Shaun Casey, professor of Christian ethics at Wesley Theological Seminary in Washington, D.C., said more congregations are “entertaining the question of becoming multiracial and multiethnic” because they’re starting to pattern the diversity of the neighborhoods around them.

But he acknowledged “predominantly white churches are often very, very reluctant to actively pursue a multiracial composition out of pure fear and ignorance,” and black churches “fear losing autonomy and tradition.”

Rice Broocks, senior pastor of Bethel World Outreach Church in Brentwood, Tennessee, has a congregation made up of people from more than 50 nations. While there may be some resistance, he believes churches like his are actually becoming more desirable.

“I believe that most pastors deep down would love to have a diverse congregation, they just don’t know how to do it,” said Broocks, who also heads similar churches in other parts of Middle Tennessee, as well as Dallas, New York and Phoenix. “And so my hope is … discussions like this are motivating and inspiring.”

Furman Fordham II is senior pastor of Riverside Chapel Seventh-day Adventist Church in Nashville, Tennessee. He supports diversity, but understands why some ethnicities might want to have their own services, particularly when it comes to worship style.

For that reason, Riverside allows Latinos of the same faith to use a church building to have their own service, but also welcomes them to worship with the main congregation.

“I don’t think there should be this expectation for us as African-Americans to say … you must come in and worship according to an African-American style,” said Fordham, whose church has an International Day each year that recognizes the congregation’s different ethnicities.

“Because I think that’s what some of the Euro missionaries did to Africans. And I think that’s inappropriate. So somewhere in between there, I think that we give

people an opportunity to participate with us, but we also give them the option to organize among their own.”

However, accepting a different worship style or diverse congregation could be tough for some if they can’t get past the color of the preacher.

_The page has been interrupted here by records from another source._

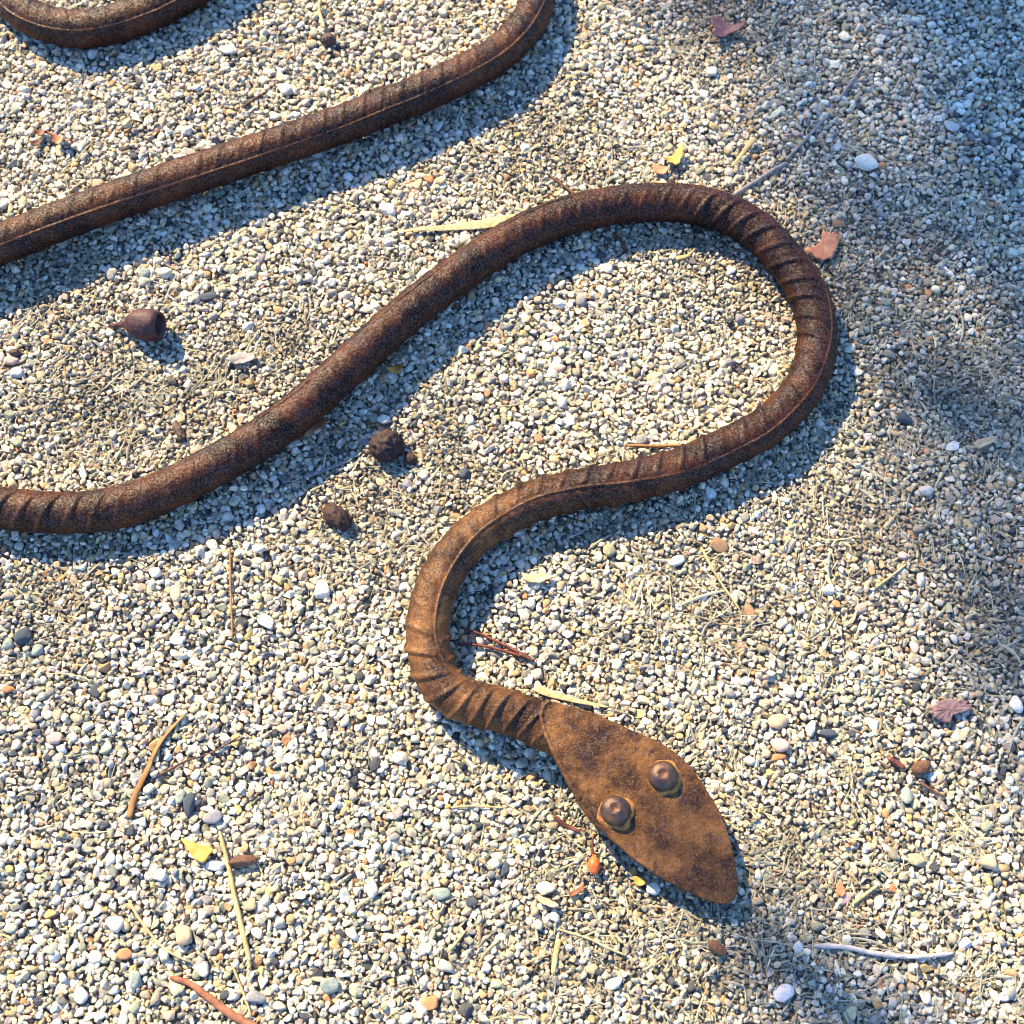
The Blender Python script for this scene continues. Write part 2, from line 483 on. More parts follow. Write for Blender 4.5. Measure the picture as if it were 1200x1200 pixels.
# worn, pitted surface
pos = C[:, None, :] + (np.cos(ANG)[:, :, None] * RIGHT[:, None, :] + np.sin(ANG)[:, :, None] * UPN[:, None, :]) * rad[:, :, None]
flatp = pos.reshape(-1, 3)
nz = np.array([fnoise(p, 130) * 0.00020 + fnoise(p, 420, 3.0) * 0.00016 + fnoise(p, 1100, 9.0) * 0.00008 for p in flatp]).reshape(nr, NS)
endk = np.interp(RS, [0, RS[-1] - 0.014, RS[-1]], [1, 1, 0.75])
rad = (rad + nz) * endk[:, None]
pos = C[:, None, :] + (np.cos(ANG)[:, :, None] * RIGHT[:, None, :] + np.sin(ANG)[:, :, None] * UPN[:, None, :]) * rad[:, :, None]
V = np.vstack([pos.reshape(-1, 3), C[0], C[-1]])
I_, J_ = np.meshgrid(np.arange(nr - 1), np.arange(NS), indexing='ij')
K_ = (J_ + 1) % NS
F = np.stack([I_ * NS + J_, I_ * NS + K_, (I_ + 1) * NS + K_, (I_ + 1) * NS + J_], -1).reshape(-1, 4).tolist()
n0 = nr * NS
for j in range(NS):
    k = (j + 1) % NS
    F.append((n0, k, j)); F.append((n0 + 1, (nr - 1) * NS + j, (nr - 1) * NS + k))
org = np.r_[np.repeat(RP[:, 5], NS), 0.3, 0.3]
worn = np.r_[(np.exp(-(dr / 0.035) ** 2) * ((0.5 + 0.45 * np.sin(RS * 23)) * np.clip(1.7 - RP[:, 4], 0.25, 1))[:, None]).ravel(), 0, 0]

snake = obj('snake_sculpture', None, label='rusty snake made of bent ribbed steel bar with flat plate head, winding over the gravel', cat='sculpture', loc=(at(640, 600)[0], at(640, 600)[1], 0))
SL = np.array(snake.location)
obj('body', mesh_from('body', V - SL, F, M_RUST, attrs={'orange': org, 'worn': worn}), snake)

# ------------------------------------------------------------------ head plate, two rivets, weld
def head_px(z): return [(450 + x / 2.6667, 750 + y / 2.6667) for x, y in z]
OUT = head_px([(497, 190), (560, 200), (640, 222), (720, 256), (800, 292), (870, 324), (935, 372), (990, 438), (1040, 520), (1075, 600), (1098, 690), (1106, 760), (1098, 803), (1066, 826),
               (1000, 808), (940, 782), (860, 738), (780, 682), (700, 615), (645, 562), (610, 512), (572, 445), (540, 385), (515, 330), (500, 285), (488, 235)])
hb = np.array(at(640, 855)[:2]); ht = np.array(at(855, 1055)[:2])
hl = np.linalg.norm(ht - hb); hd = (ht - hb) / hl
def head_z(x, y):
    t = ((x - hb[0]) * hd[0] + (y - hb[1]) * hd[1]) / hl
    w = -(x - hb[0]) * hd[1] + (y - hb[1]) * hd[0]
    return 0.0245 - 0.0120 * np.clip(t, -0.1, 1) - 0.0012 * (w / 0.03) ** 2 + 0.0008 * math.sin(t * 5)
def on_head(px, py):
    z = 0.023
    for _ in range(5):
        p = at(px, py, z); z = head_z(p[0], p[1])
    return np.array(p)
outl = np.array([on_head(*p) for p in OUT])
closed = np.vstack([outl[-2:], outl, outl[:3]])
cl = catmull(closed, 10)
# one turn only
start = 20; cl = cl[start:start + len(outl) * 10]
cen = cl.mean(0)
NO = len(cl)
rings = []
THK = 0.0044
edge_n = np.array([fnoise(p, 160, 5) * 0.0004 + fnoise(p, 500, 2) * 0.0003 for p in cl])
dirs = cl - cen; dirs /= np.linalg.norm(dirs[:, :2], axis=1)[:, None]
base = cl + dirs * edge_n[:, None]
def ring(scale, inset, dz):
    P = cen + (base - cen) * scale
    P = P - dirs * inset
    zz = np.array([head_z(p[0], p[1]) for p in P]) + dz
    return np.c_[P[:, :2], zz]
rings = [ring(0.3, 0, -THK), ring(0.9, 0, -THK), ring(1, 0.0006, -THK), ring(1, 0.0, -THK + 0.0008), ring(1, 0.0002, -THK * 0.5), ring(1, 0.0, -0.0006), ring(1, 0.0002, -0.0001), ring(1, 0.0007, 0)]
for s in np.linspace(0.965, 0.03, 30): rings.append(ring(s, 0, 0))
for k in range(7, len(rings)):
    for q in range(NO):
        p = rings[k][q]; rings[k][q, 2] += fnoise(p, 110, 1) * 0.00022 + fnoise(p, 420, 4) * 0.00016 - 0.0005 * max(0, fnoise(p, 300, 21) - 0.28) / 0.4
V = np.vstack(rings + [rings[-1].mean(0)[None], rings[0].mean(0)[None]])
F = []
for k in range(len(rings) - 1):
    for j in range(NO):
        jn = (j + 1) % NO
        F.append((k * NO + j, k * NO + jn, (k + 1) * NO + jn, (k + 1) * NO + j))
t0, b0 = len(rings) * NO, len(rings) * NO + 1
for j in range(NO):
    jn = (j + 1) % NO
    F.append((t0, (len(rings) - 1) * NO + j, (len(rings) - 1) * NO + jn)); F.append((b0, jn, j))
area = np.cross(cl[1:, :2] - cl[0, :2], np.roll(cl[1:, :2] - cl[0, :2], -1, 0)).sum()
if area < 0: F = [tuple(reversed(f)) for f in F]
hw = np.zeros(len(V)); hw[5 * NO:7 * NO] = 0.35
head = obj('head', mesh_from('head', V - SL, F, M_RUST, attrs={'orange': np.full(len(V), 0.8), 'worn': hw}), snake,
           label='leaf-shaped flat steel plate head, mottled orange rust')

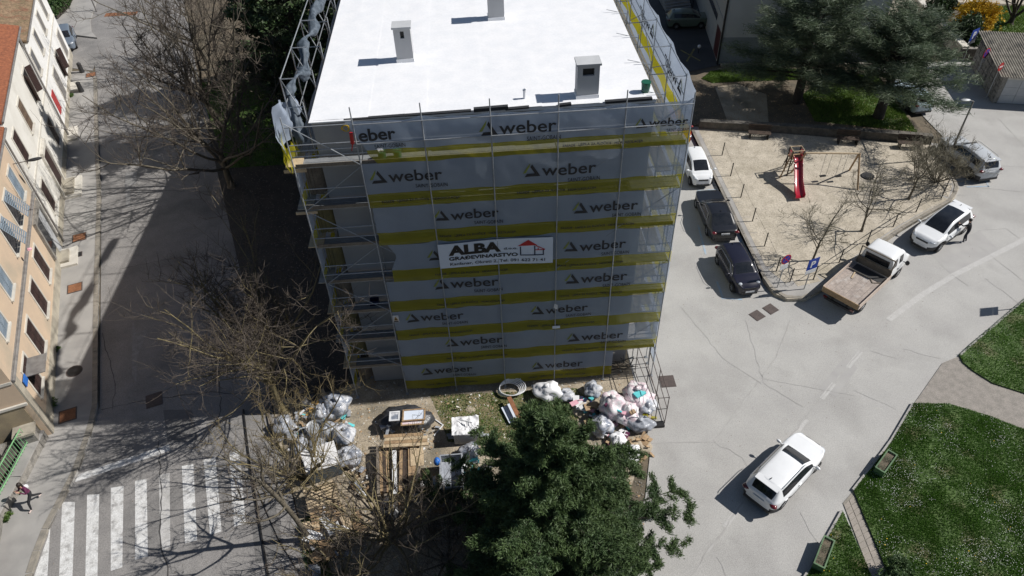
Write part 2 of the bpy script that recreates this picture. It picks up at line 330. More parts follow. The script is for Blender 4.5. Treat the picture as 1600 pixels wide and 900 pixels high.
struct('plaza', S([(34.1, 58.5), (42.6, 66.4), (60, 58), (95, 58), (95, 110), (40, 110)], -0.003), M['sand'])
# ---- left pavement with kerb stones
kline = [(-17.6, 9.0), (-18.9, 12.3), (-20.0, 15.6), (-20.15, 17.2), (-20.02, 18.9), (-19.9, 20.4), (-20.0, 22.2), (-20.25, 24.2), (-23.05, 32.5), (-26.75, 43.9), (-29.05, 50.1), (-33.3, 62.1)]
bline = [(-38.5, 63.5), (-36.3, 63.0), (-34.3, 58.3), (-32.0, 51.9), (-27.2, 37.9), (-22.2, 22.9), (-22.3, 18.3), (-21.5, 14), (-20, 9)]
pave = struct('pavement', MB().prism(kline + [(-34.6, 63.4)] + bline, -0.03, 0.12), M['pavement'])
def along(line, step):
    pts = [Vector(p) for p in line]; out = []; acc = 0.0
    segs = [(a, b) for a, b in zip(pts[:-1], pts[1:])]; L = sum((b - a).length for a, b in segs); n = max(1, int(round(L / step))); st = L / n
    def at(s):
        for a, b in segs:
            l = (b - a).length
            if s <= l + 1e-6: return a + (b - a) * (s / l)
            s -= l
        return segs[-1][1]
    return [(at(i * st), at((i + 1) * st)) for i in range(n)]
def stones(line, step, wd, z0, z1, m, parent, name='kerb_stone', side=1, gap=0.012, limit=300):
    for i, (a, b) in enumerate(along(line, step)):
        d = (b - a).normalized(); nn = Vector((-d.y, d.x)) * side; a2 = a + d * gap; b2 = b - d * gap; dz = random.uniform(-.008, .008)
        if i >= limit: break
        MB().prism([tuple(a2), tuple(b2), tuple(b2 + nn * wd), tuple(a2 + nn * wd)], z0, z1 + dz).build(name, m, parent)
kerb = struct('kerb', MB().prism([(k[0] - .02, k[1]) for k in kline] + [(k[0] - .22, k[1]) for k in reversed(kline)], -0.03, 0.115), M['kerb'])
stones(kline, 1.0, 0.26, -0.03, 0.145, M['kerb'], kerb, side=1)
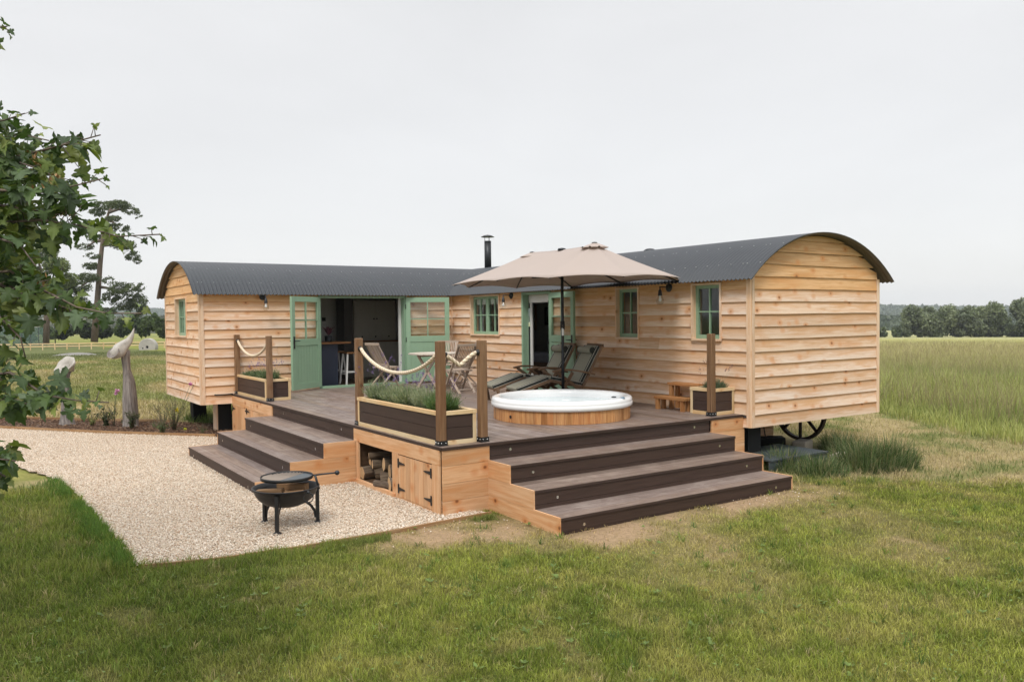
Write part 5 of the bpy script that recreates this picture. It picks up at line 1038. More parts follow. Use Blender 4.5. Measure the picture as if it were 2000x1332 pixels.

Roland A. Scruggs, 73, recalled the first time he was asked by the United Methodist Church to pastor an all-white congregation just outside of Nashville, Tennessee, in 1995. He said he had “mixed feelings” about going there, but received a warm welcome for the most part, except for a man who left the church because he wasn’t comfortable with a black pastor.

That man, Clifton Baker, talked to the AP recently, and the 64-year-old acknowledged that he “didn’t think it was a good fit for the church at first.”

But he said he eventually changed his mind and asked Scruggs if he could rejoin the church after hearing him preach and personally talking to him.

“We had several conversations and I found out we have a whole lot in common,” said Baker, who asked Scruggs to return to the church to christen his granddaughter. “We became very close friends, and still are.”

Ken Bevel, the black associate pastor at Sherwood Baptist Church, acknowledges the church is different from his roots. But he decided he didn’t just want to reach his own people, but “all people, all nations.”

“I’m used to being around certain people, but I’m willing to put that to the side to reach a bigger audience for Christ,” said Bevel, who is also a retired Marine and one of the stars of the movie “Courageous”.

As the nation prepares to dedicate a monument to Dr. Martin Luther King Jr. in Washington next month, his daughter, Elder Bernice A. King, hopes churches will embrace the universal beliefs of her father and understand that “God is global.”

“We’re going to have to create what we want to see in society within the church,” she said. “I think it begins in the church.”